REQUIRED TASK.
Beginning with the first line below, please repeat the material exactly, ending with the line that includes "scene.camera = cam".

TASK MATERIAL.
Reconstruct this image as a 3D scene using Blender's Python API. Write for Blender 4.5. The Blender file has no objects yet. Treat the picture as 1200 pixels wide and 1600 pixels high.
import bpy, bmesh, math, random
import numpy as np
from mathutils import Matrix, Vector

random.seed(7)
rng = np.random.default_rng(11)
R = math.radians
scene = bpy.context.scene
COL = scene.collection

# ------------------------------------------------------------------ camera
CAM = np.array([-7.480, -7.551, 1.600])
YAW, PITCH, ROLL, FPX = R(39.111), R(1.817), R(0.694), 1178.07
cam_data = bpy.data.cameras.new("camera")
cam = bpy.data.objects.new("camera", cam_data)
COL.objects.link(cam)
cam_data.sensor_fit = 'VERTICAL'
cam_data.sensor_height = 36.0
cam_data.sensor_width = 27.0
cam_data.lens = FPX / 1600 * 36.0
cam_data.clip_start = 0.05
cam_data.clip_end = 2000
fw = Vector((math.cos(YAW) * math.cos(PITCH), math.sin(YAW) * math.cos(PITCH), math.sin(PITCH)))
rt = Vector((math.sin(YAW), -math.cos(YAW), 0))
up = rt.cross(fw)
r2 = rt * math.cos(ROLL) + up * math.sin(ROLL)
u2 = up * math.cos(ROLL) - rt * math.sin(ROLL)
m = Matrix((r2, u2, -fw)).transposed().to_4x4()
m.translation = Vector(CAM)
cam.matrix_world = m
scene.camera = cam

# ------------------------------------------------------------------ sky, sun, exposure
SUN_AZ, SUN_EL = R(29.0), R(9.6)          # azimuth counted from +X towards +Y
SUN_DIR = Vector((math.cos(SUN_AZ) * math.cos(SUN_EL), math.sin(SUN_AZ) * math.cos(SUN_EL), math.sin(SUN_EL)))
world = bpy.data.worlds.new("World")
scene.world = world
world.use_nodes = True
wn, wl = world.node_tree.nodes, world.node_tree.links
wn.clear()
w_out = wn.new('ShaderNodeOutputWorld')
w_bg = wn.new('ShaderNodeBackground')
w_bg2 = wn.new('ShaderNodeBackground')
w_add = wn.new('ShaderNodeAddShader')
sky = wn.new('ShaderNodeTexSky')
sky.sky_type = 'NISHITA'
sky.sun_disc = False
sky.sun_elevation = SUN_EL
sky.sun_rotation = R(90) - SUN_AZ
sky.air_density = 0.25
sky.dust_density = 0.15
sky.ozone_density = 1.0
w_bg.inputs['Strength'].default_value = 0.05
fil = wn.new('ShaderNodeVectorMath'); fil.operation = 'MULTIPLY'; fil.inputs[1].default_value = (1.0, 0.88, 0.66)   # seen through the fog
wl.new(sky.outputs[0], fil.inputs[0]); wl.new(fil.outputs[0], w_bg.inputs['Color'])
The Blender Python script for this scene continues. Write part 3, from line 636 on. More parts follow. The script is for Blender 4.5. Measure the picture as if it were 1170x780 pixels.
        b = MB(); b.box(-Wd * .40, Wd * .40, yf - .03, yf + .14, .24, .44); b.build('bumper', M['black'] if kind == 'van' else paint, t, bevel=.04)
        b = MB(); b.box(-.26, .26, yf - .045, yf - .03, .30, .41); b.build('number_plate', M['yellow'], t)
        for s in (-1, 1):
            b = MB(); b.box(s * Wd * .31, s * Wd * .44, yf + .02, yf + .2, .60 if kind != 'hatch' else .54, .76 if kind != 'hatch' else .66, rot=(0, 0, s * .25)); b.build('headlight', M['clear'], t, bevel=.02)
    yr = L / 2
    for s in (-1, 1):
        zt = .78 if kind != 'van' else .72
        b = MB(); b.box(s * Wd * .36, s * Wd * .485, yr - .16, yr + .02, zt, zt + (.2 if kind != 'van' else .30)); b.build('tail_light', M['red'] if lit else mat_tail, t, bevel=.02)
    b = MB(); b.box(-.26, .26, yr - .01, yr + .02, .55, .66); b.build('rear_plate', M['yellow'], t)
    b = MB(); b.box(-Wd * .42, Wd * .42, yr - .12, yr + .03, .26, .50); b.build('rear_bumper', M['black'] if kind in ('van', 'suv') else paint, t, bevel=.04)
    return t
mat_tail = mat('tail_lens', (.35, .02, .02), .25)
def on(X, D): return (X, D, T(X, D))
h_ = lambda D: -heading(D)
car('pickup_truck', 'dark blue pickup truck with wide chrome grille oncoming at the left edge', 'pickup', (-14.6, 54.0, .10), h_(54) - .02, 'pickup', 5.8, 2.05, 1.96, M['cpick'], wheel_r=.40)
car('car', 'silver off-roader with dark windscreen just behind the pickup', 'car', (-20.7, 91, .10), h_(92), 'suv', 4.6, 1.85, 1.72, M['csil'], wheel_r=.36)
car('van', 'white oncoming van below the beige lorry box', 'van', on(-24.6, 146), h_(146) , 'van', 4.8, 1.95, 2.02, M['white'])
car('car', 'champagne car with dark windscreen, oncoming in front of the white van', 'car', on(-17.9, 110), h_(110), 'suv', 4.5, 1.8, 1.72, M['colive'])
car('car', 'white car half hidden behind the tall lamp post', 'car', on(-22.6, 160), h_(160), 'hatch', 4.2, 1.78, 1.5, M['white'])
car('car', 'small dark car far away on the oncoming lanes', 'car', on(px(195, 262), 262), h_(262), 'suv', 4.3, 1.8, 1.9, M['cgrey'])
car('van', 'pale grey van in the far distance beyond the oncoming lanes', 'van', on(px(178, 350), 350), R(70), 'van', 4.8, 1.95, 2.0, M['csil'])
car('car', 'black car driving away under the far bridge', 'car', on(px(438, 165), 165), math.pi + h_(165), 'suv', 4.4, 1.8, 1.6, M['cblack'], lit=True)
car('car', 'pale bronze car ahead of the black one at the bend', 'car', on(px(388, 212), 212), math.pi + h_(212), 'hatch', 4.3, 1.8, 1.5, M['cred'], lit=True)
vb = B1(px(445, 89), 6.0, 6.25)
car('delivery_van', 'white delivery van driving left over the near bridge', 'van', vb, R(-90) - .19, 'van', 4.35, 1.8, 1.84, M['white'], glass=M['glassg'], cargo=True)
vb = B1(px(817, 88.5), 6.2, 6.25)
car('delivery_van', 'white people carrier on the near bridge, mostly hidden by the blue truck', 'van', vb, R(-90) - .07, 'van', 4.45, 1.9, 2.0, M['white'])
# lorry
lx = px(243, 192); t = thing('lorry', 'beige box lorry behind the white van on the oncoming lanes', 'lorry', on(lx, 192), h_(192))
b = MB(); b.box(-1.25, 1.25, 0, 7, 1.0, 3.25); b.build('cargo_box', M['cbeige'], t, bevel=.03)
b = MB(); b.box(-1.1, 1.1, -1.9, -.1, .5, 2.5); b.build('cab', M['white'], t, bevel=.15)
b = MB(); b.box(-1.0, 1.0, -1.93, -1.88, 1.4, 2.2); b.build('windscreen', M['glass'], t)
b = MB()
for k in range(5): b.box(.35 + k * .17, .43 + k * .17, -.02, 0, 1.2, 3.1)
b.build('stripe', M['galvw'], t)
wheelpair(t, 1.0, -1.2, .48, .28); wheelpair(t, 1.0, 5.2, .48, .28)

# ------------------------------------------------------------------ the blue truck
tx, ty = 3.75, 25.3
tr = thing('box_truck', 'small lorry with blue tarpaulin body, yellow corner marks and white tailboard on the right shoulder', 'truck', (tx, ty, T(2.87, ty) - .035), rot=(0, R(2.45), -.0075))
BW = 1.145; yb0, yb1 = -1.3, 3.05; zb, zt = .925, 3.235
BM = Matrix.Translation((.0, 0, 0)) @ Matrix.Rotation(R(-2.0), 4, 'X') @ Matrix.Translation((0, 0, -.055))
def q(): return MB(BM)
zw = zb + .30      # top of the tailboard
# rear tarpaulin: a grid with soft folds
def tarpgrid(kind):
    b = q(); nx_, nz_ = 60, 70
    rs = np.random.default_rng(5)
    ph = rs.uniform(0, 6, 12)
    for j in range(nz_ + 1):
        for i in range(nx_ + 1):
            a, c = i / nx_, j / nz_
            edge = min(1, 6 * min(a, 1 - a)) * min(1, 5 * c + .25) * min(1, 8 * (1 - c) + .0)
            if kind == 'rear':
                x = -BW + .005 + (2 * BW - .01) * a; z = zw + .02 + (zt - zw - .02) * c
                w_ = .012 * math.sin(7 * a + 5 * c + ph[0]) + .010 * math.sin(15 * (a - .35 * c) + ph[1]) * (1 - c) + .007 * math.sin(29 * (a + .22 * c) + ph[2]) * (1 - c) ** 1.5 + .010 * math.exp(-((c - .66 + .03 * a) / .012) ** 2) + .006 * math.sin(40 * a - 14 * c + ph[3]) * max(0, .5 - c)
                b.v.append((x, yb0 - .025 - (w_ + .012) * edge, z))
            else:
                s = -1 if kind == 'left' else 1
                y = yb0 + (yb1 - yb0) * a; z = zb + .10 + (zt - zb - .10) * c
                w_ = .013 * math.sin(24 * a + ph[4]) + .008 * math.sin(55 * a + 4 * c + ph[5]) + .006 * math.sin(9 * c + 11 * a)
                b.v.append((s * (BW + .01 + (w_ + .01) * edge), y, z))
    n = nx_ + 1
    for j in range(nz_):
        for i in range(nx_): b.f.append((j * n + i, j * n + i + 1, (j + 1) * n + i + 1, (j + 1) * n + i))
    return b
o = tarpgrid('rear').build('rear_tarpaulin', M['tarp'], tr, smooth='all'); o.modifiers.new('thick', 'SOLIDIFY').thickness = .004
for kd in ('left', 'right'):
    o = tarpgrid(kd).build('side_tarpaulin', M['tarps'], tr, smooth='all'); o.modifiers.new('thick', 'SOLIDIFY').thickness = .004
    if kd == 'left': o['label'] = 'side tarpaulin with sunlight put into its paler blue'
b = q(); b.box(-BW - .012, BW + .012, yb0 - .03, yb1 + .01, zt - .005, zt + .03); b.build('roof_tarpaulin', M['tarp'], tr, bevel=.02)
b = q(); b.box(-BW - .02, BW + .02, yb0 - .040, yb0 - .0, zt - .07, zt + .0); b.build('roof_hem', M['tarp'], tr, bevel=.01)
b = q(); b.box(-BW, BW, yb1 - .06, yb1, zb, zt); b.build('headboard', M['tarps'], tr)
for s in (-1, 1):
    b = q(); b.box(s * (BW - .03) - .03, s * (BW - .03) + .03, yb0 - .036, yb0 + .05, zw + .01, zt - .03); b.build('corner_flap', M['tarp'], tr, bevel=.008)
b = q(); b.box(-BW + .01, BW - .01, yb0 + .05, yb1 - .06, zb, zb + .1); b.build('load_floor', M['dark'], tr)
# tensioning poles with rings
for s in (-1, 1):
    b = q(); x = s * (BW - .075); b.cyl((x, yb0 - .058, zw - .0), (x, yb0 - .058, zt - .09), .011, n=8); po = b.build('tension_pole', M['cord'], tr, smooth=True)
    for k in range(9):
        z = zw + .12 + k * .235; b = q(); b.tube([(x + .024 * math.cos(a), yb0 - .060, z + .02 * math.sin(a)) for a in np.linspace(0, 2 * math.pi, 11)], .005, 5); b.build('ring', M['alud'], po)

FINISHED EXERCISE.
Reconstruct this image as a 3D scene using Blender's Python API. Write for Blender 4.5. The Blender file has no objects yet. Treat the picture as 1200 pixels wide and 1600 pixels high.
import bpy, bmesh, math, random
import numpy as np
from mathutils import Matrix, Vector

random.seed(7)
rng = np.random.default_rng(11)
R = math.radians
scene = bpy.context.scene
COL = scene.collection

# ------------------------------------------------------------------ camera
CAM = np.array([-7.480, -7.551, 1.600])
YAW, PITCH, ROLL, FPX = R(39.111), R(1.817), R(0.694), 1178.07
cam_data = bpy.data.cameras.new("camera")
cam = bpy.data.objects.new("camera", cam_data)
COL.objects.link(cam)
cam_data.sensor_fit = 'VERTICAL'
cam_data.sensor_height = 36.0
cam_data.sensor_width = 27.0
cam_data.lens = FPX / 1600 * 36.0
cam_data.clip_start = 0.05
cam_data.clip_end = 2000
fw = Vector((math.cos(YAW) * math.cos(PITCH), math.sin(YAW) * math.cos(PITCH), math.sin(PITCH)))
rt = Vector((math.sin(YAW), -math.cos(YAW), 0))
up = rt.cross(fw)
r2 = rt * math.cos(ROLL) + up * math.sin(ROLL)
u2 = up * math.cos(ROLL) - rt * math.sin(ROLL)
m = Matrix((r2, u2, -fw)).transposed().to_4x4()
m.translation = Vector(CAM)
cam.matrix_world = m
scene.camera = cam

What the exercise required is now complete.